HFA Recognizes Three Faculty Members for Excellence in Teaching
Sarah Cornell, senior lecturer in the department of history; Karen Kurczynski, associate professor in the department of the history of art and architecture; and Garrett Washington, assistant professor in the department of history; have been awarded this year’s UMass Amherst College of Humanities and Fine Arts (HFA) Outstanding Teaching Award. This award celebrates exceptional teaching, mentoring, and curriculum development efforts, and their impact on students.

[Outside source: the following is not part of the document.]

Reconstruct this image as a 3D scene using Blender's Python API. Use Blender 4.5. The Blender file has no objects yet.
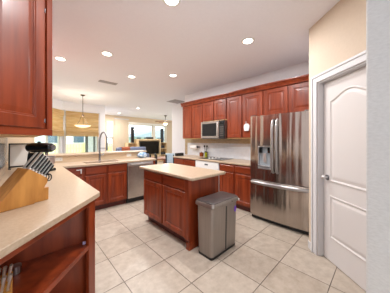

Sarah Cornell uses documents from the Reconstruction Period to make connections between ideas and events that changed the world. Cornell’s nominator observed how she “skillfully guided the discussion from what at first glance appeared to be small questions about the meaning of particular passages … into much bigger, profound questions about race, land ownership and the meaning of freedom that resonate through today.” To her success, one student commented that, “she goes to great lengths to remind us of the relevance of her material,” and that, “this teaching style is captivating.”
Since coming to UMass Amherst in 2012, Cornell has become more comfortable taking risks in the classroom and offering students a perspective of history, “as an ongoing process of creating interpretations about both cause and meaning of past events.”

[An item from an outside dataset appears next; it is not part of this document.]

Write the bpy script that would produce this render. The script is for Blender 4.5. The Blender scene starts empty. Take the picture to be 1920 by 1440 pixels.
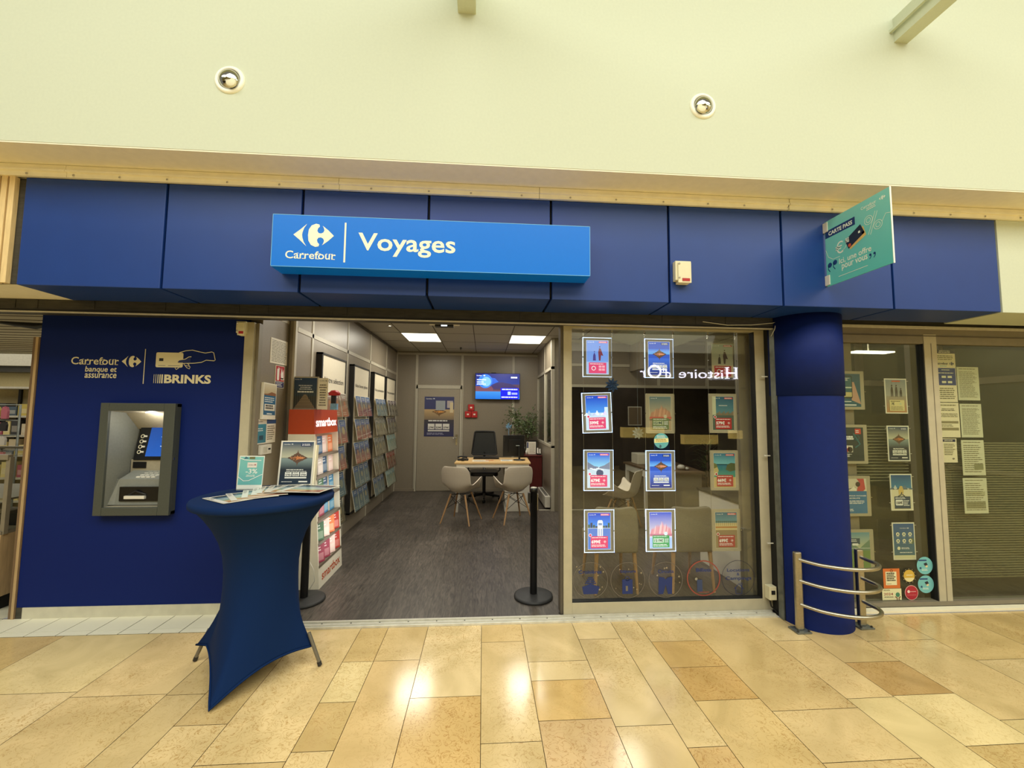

Cornell’s passion for her subject is equal to her dedication to the mentoring she provides outside the classroom. “These moments represent a part of my job as an educator that is equally as important as my work in my field and in the classroom,” a sentiment to which students respond enthusiastically and appreciatively
Since 2013, Karen Kurczynski has been teaching students about these often challenging and charged artworks. Observing that such art, “can profoundly shake up students' assumptions about not only the very definition of art, but assumptions about self, community, ideologies, and beliefs,” her nominator highlights the incredible skill and success she has in bringing to her students the context for and an understanding of what they see.
Drawing on the visual thinking srategies approach developed at the Museum of Modern Art in New York where she was a lecturer for six years, Kurczynski strives to create a sense of excitement by encouraging her students to engage with “art physically and with multiple senses in a collective context.” By giving students a sense of historical events and processes when the work was created, she enables them to “see the world in a new way, often through the eyes of a person they may have believed they had little in common with….”
Students appreciate the degree to which she, “emphasized multiple cultural perspectives, or acknowledged when a specific culture or group of people's perspective or story was being underrepresented.” They admire her extensive knowledge of the subject and her considerable skill in employing a group learning model to consider challenging discussion topics. Those continuing to study art history as well as those pursuing other fields appreciate that Prof. Kurczunski, “gives them the skills they need to develop their own critical perspectives on the history of art.”
Garrett Washington has been teaching at UMass since 2015. He is recognized by colleagues and students for his success in bringing Japanese history and culture to life. One student noted that his knowledge and personal experience, “gave a level of authenticity to his teaching.”
Noting that he aims, “to teach in a student-centered, highly interactive, challenging manner,” his goal is to give students the ability, “to see holistically, feel deeply, and think critically about the past.” By combining his research interests with a range of resources and teaching techniques, each class session illustrates the wide range of his teaching skills.
Students appreciate the sense of a classroom community spirit he cultivates. This gives them the freedom to voice opinions, share ideas, and it encourages their participation in the conversation. They say Washington creates the same supportive and attentive learning environment whether he is teaching a small seminar or a large lecture course.